Po wyborach prezydenckich ludzie wyszli na ulice i protestują. W audycji W środku dnia naszym gościem była Kseniya Tarasevich - Białorusinka, dziennikarka mieszkająca w Poznaniu.
Według oficjalnych, rządowych wyników Aleksander Łukaszenka zdobył 80 procent głosów Swiatłana Cihanouska - 10. Białorusini w to jednak nie wierzą. Wczoraj służby stłumiły protesty w centrum Mińska, używając gazu łzawiącego, armatek wodnych i granatów hukowych.
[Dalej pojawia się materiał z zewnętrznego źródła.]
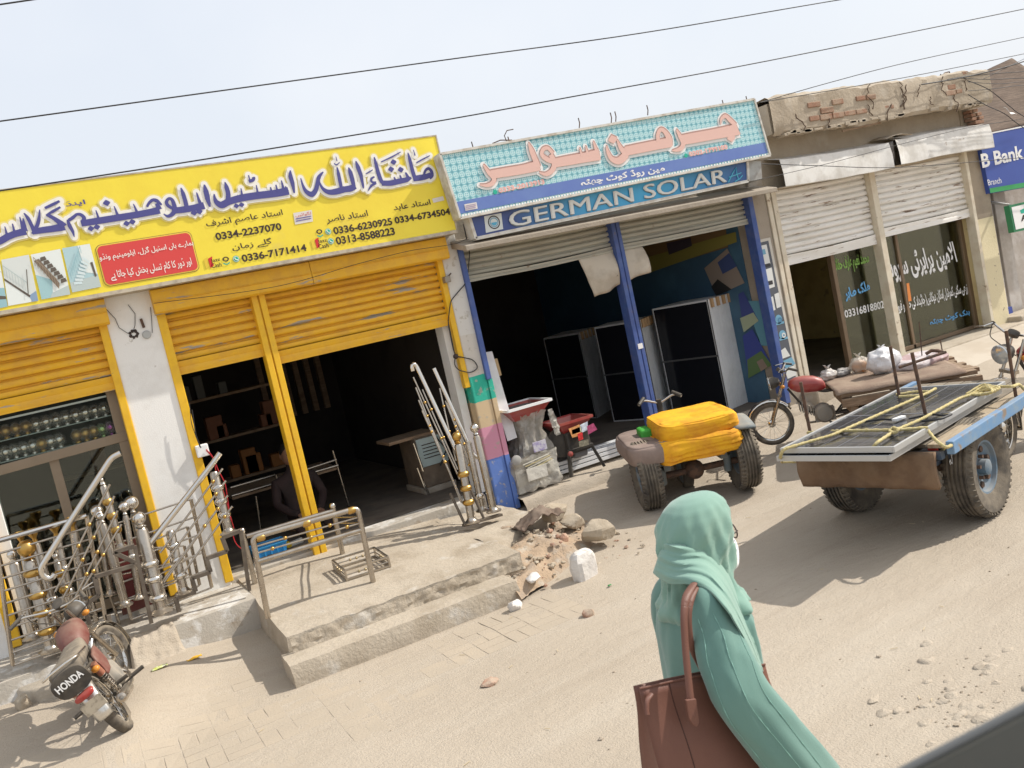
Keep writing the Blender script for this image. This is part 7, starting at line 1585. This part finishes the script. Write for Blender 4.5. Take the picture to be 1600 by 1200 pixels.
# hand at the end of the near sleeve
hc_ = R1[-1][0]; dr = (R1[-1][0]-R1[-3][0]).normalized(); up_ = V((0, -1, 0)); sd_ = dr.cross(up_).normalized()
mb = MB(); mb.loft([[hc_+dr*(d-.03)+sd_*(a*math.cos(2*math.pi*k/14))+up_*(b*math.sin(2*math.pi*k/14)) for k in range(14)] for d, a, b in ((-.02, .026, .020), (.03, .028, .019), (.07, .040, .017), (.11, .042, .015), (.125, .036, .012))])
for i, (o_, ln) in enumerate(((-.030, .066), (-.010, .076), (.010, .072), (.029, .056))): b0 = hc_+dr*.085+sd_*o_; mb.tube([b0, b0+dr*ln*.45+up_*-.004, b0+dr*ln*.78+up_*-.014, b0+dr*ln+up_*-.026], [.0092, .0088, .008, .006], 8)
b0 = hc_+dr*.02+sd_*-.032; mb.tube([b0, b0+dr*.03+sd_*-.022, b0+dr*.058+sd_*-.028+up_*-.008], [.012, .0105, .0075], 8); mb.build('hand', skin, pw, smooth=70)
# headscarf: cap over the head falling to the shoulders, open at the face
HZ = [(1.541, .012, .0008, .0008), (1.540, .012, .016, .014), (1.536, .010, .040, .034), (1.526, .008, .064, .054), (1.508, .006, .084, .071), (1.482, .004, .098, .083), (1.450, .0, .105, .089), (1.415, -.004, .107, .091), (1.382, -.010, .105, .091), (1.350, -.016, .100, .090), (1.320, -.020, .097, .090), (1.298, -.020, .098, .097), (1.280, -.018, .105, .112), (1.264, -.014, .114, .132), (1.252, -.010, .121, .148), (1.244, -.008, .124, .157), (1.238, -.006, .121, .158), (1.236, -.006, .112, .150)]
nu, nv = 96, 64
def scarf(u, v):
    t = 2*math.pi*u; i = v*(len(HZ)-1); k = min(int(i), len(HZ)-2); q = i-k; z, f, a, b = (HZ[k][j]+(HZ[k+1][j]-HZ[k][j])*q for j in range(4)); c, s = math.cos(t), math.sin(t)
    side = t if t <= math.pi else t-2*math.pi
    d = max(0, min(1, (1.53-z)/.10))
    fold = .011*ridge(side*1.15+(1.55-z)*7.5+.25*noise.noise(V((c, s, z*4))))+.008*ridge(side*2.3-(1.55-z)*4+.3)+.0055*ridge(side*3.1+(1.55-z)*13+.6*noise.noise(V((c*1.5, s*1.5, z*6))), 3)+.010*max(0, min(1, (1.36-z)/.06))*ridge(side*1.6+(1.4-z)*12)
    tuck = .010*math.exp(-((z-1.262)/.014)**2)*max(0, -c)
    fr = .012*max(0, c)**2*max(0, min(1, (z-1.33)/.05))
    bk = .016*max(0, -c)**1.5*math.exp(-((z-1.46)/.06)**2)
    e = (fold-.006)*d+tuck+bk*.7
    zz = z+(.028*max(0, c)-.030*max(0, -c))*max(0, min(1, (1.33-z)/.08))
    s *= 1-.30*max(0, c)*max(0, min(1, (1.33-z)/.06)); lowf = 1-.68*max(0, c)**1.2*max(0, min(1, (1.33-z)/.06)); return wp(f+(a+e+fr)*c*lowf, (b+e)*s, zz)
mb = MB(); mb.grid(scarf, nu, nv)
keep = []
for f in mb.f:
    p = sum((mb.v[i] for i in f), V((0, 0, 0)))/4; dx, dy = p.x-WX, p.y-WY
    ang = abs(math.atan2(dy, dx)); z = p.z
    if 1.325 < z < 1.497 and ang < R_(50)*math.sqrt(max(0, 1-((z-1.412)/.090)**2)): continue
    keep.append(f)
mb.f = keep
mb.build('headscarf', green, pw, smooth=80, solid=.006)
# loose end of the scarf thrown over the chest
A_ = [(1034, 893, .11), (1022, 896, .035), (1046, 912, -.06), (1076, 913, -.135), (1106, 922, -.185), (1133, 950, -.245), (1156, 986, -.25), (1176, 1022, -.245), (1190, 1050, -.225)]
B_ = [(1038, 846, .12), (1034, 846, .06), (1044, 846, -.01), (1070, 852, -.05), (1106, 856, -.055), (1134, 888, -.07), (1152, 930, -.095), (1174, 986, -.14), (1192, 1049, -.18)]
A_.insert(1, (1028, 895, .07))
def cat_(L, u):
    i = u*(len(L)-1); k = min(int(i), len(L)-2); q = i-k; p0, p1, p2, p3 = (V(L[max(k-1, 0)]), V(L[k]), V(L[k+1]), V(L[min(k+2, len(L)-1)])); return .5*((2*p1)+(p2-p0)*q+(2*p0-5*p1+4*p2-p3)*q*q+(3*p1-p0-3*p2+p3)*q**3)
def drape(u, v):
    a, b = cat_(A_, u), cat_(B_, u); p = a+(b-a)*v
    bulge = .016*math.sin(v*math.pi)*(1-.5*u)+.013*ridge(v*2.6+u*.5)*min(1, u*3+.35)+.006*ridge(v*5.3-u*.8+.4*noise.noise(V((u*3, v*2, 5))), 3)+.008*noise.noise(V((u*4, v*5, 1)))
    return aty(p.x, p.y, WY+p.z-bulge)
MB().grid(drape, 40, 30).build('scarf_end', green, pw, smooth=80, solid=.005)
# face mask and glasses
def maskf(u, v):
    t = R_(-72+144*u); z = 1.318+v*.075; c, s = math.cos(t), math.sin(t); k = math.sin(math.pi*min(1, max(0, v*.8+.1)))
    return wp(.022+(.082+.016*k*max(0, c)**3)*c, (.070+.004*k)*s, z)
MB().grid(maskf, 24, 10).build('face_mask', mat('white_mask', (.78, .78, .80), .7, bump=.2, bsc=120), pw, smooth=70, solid=.003)
gl = MB()
for s in (-1, 1): gl.tube([wp(.101-.008*abs(math.cos(k*.393+0))*1.2, s*(.034+.027*math.cos(k*.3927)), 1.412+.020*math.sin(k*.3927)) for k in range(17)], .0022, 6); gl.tube([wp(.095, s*.060, 1.418), wp(.07, s*.076, 1.420), wp(-.01, s*.08, 1.415)], .0022, 6)
gl.tube([wp(.099, -.008, 1.416), wp(.102, 0, 1.419), wp(.099, .008, 1.416)], .002, 6)
gl.build('glasses', K['ink'], pw, smooth=60)
# ---------------------------------------------------------------- shoulder bag
bag = thing('shoulder_bag', 'large brown leather tote bag hanging from the shoulder of the woman in green', 'bag', (WX, WY-.25, .6))
lea = mat('brown_leather', (.165, .074, .053), .5, c2=(.14, .062, .044), sc=2.2, bump=.12, bsc=260, spec=.35)
def bpx(x, y, dy): return aty(x, y, WY+dy)
yo, yi = -.245, -.135
TL, TR_, BR_, BL_ = bpx(1015, 1085, yo), bpx(1213, 1046, yo), bpx(1262, 1262, yo), bpx(1052, 1290, yo)
zb0 = (BL_.z+BR_.z)/2; BL_.z = BR_.z = zb0
def bagside(u, v, out):
    a = TL+(TR_-TL)*u; b = BL_+(BR_-BL_)*u; p = a+(b-a)*v; th = (yi-yo)*(.25+.75*sst(v*1.4)); y = WY+(yo+yi)/2+(-th/2 if out else th/2)*(1 if 0 < u < 1 else .9)
    return V((p.x, y-.010*math.sin(u*3.14)*(1 if out else -1)*math.sin(v*2)+.004*noise.noise(V((u*4, v*4, 2))), p.z+.004*math.sin(u*3.1)*(v < .01)))
mb = MB(); mb.grid(lambda u, v: bagside(u, v, True), 20, 20); mb.grid(lambda u, v: bagside(u, v, False), 20, 20)
for u in (0, 1): mb.grid(lambda a, v, u=u: bagside(u, v, True)*(1-a)+bagside(u, v, False)*a+V((.018*(1 if u == 0 else -1)*math.sin(a*math.pi)*(1-v), 0, 0)), 6, 20)
mb.grid(lambda a, u: bagside(u, 1, True)*(1-a)+bagside(u, 1, False)*a, 4, 20); mb.build('body', lea, bag, smooth=50, solid=.004)
P = [bagside(.22, v/20, True)+V((0, -.002, 0)) for v in range(21)]; MB().tube(P, .0016, 5).build('seam', mat('dark_seam', (.05, .02, .015), .6), bag)
P = [bagside(u/20, .0, True)+V((0, -.001, .002)) for u in range(21)]; MB().tube(P, .003, 6).build('rim', lea, bag, smooth=60)
def band(pts, w_, th, nm):
    pts = bent(pts, 8); mb = MB(); n = len(pts); rings = []
    for i, p in enumerate(pts):
        tg = (pts[min(i+1, n-1)]-pts[max(i-1, 0)]).normalized(); x = V((1, 0, 0)); x = (x-tg*x.dot(tg)).normalized(); y = tg.cross(x)
        rings.append([p+x*(w_*math.cos(2*math.pi*k/10))+y*(th*math.sin(2*math.pi*k/10)) for k in range(10)])
    return mb.loft(rings).build(nm, lea, bag, smooth=60)
band([bpx(1083, 1118, -.258), bpx(1078, 1085, -.252), bpx(1071, 1015, -.235), bpx(1068, 960, -.222), bpx(1072, 930, -.20), bpx(1086, 909, -.15), bpx(1098, 904, -.10), bpx(1105, 915, -.05), bpx(1110, 990, -.03)], .0105, .0055, 'strap')
band([bpx(1150, 1075, -.125), bpx(1100, 1050, -.15), bpx(1079, 1010, -.205), bpx(1075, 960, -.212), bpx(1080, 930, -.19), bpx(1094, 910, -.14), bpx(1104, 906, -.09)], .0095, .0055, 'strap')
q = [bpx(*p, -.262) for p in ((1072, 1094), (1088, 1092), (1093, 1128), (1090, 1136), (1084, 1134), (1077, 1124))]
MB().prism(q, (0, .008, 0)).build('strap_patch', lea, bag, bevel=.002)
a = bpx(1018, 1084, -.22); band([a, a+V((-.022, -.01, -.004)), a+V((-.030, -.015, -.020)), a+V((-.034, -.018, -.034))], .006, .003, 'tie')

# ================================================================ EDGE OF THE VEHICLE THE PHOTOGRAPHER LOOKS OUT OF
def cam_pt(x, y, d): r = ray(x, y); return CAM+r*(d/r.length)
vs_ = thing('vehicle_window_sill', 'dark grey window sill edge of the photographer\'s vehicle in the bottom right corner', 'vehicle sill', cam_pt(1500, 1170, .62))
A, B = cam_pt(1390, 1222, .66), cam_pt(1720, 1052, .60); dn = V((0, 0, -1)); ax = (B-A).normalized(); inw = (CAM-(A+B)/2); inw = (inw-ax*inw.dot(ax)); inw.z = 0; inw = inw.normalized()
e0, e1 = A-ax*.25, B+ax*.5
mb = MB(); mb.prism([e0, e0+inw*-.012+dn*.010, e0+inw*-.012+dn*.05, e0+inw*.05+dn*.075, e0+inw*.052+dn*.02, e0+inw*.012], (e1-e0)); mb.build('sill', mat('dark_grey_trim', (.045, .045, .036), .5, c2=(.055, .053, .042), sc=8), vs_, bevel=.004)
mb = MB(); mb.tube([e0+inw*-.003+V((0, 0, .001)), e1+inw*-.003+V((0, 0, .001))], .0035, 8); mb.build('weather_strip', mat('grey_rubber_strip', (.22, .22, .21), .5), vs_, smooth=60)
mb = MB(); mb.prism([e0+inw*.0525+dn*.02, e0+inw*.056+dn*.075, e0+inw*.10+dn*.11, e0+inw*.098+dn*.05], (e1-e0)); mb.build('inner_panel', mat('pale_grey_panel', (.42, .42, .43), .6), vs_, bevel=.003)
Centrum praw człowieka "Wiasna" - działające w Mińsku poinformowało jednej ofierze śmiertelnej a prezydent Łukaszenka według rosyjskiego portalu "Znak" poleciał do Turcji. Zostało to od razu zdementowane przez rządową agencję Biełta, która poinformowała, że Aleksander Łukaszenko odwiedził dziś holding rolniczy pod Mińskiem - białorusko-chińską inwestycję, zajmującą się "nowoczesną produkcją rolną".
Sytuacja bardzo napięta. Czy właśnie teraz Białoruś przeżywa swoją wiosnę? Czy jednak prezydentowi uda się utrzymać władzę?
Na 18:00 w Poznaniu na placu im. Adama Mickiewicza zaplanowano pikietę poparcia dla Białorusinów.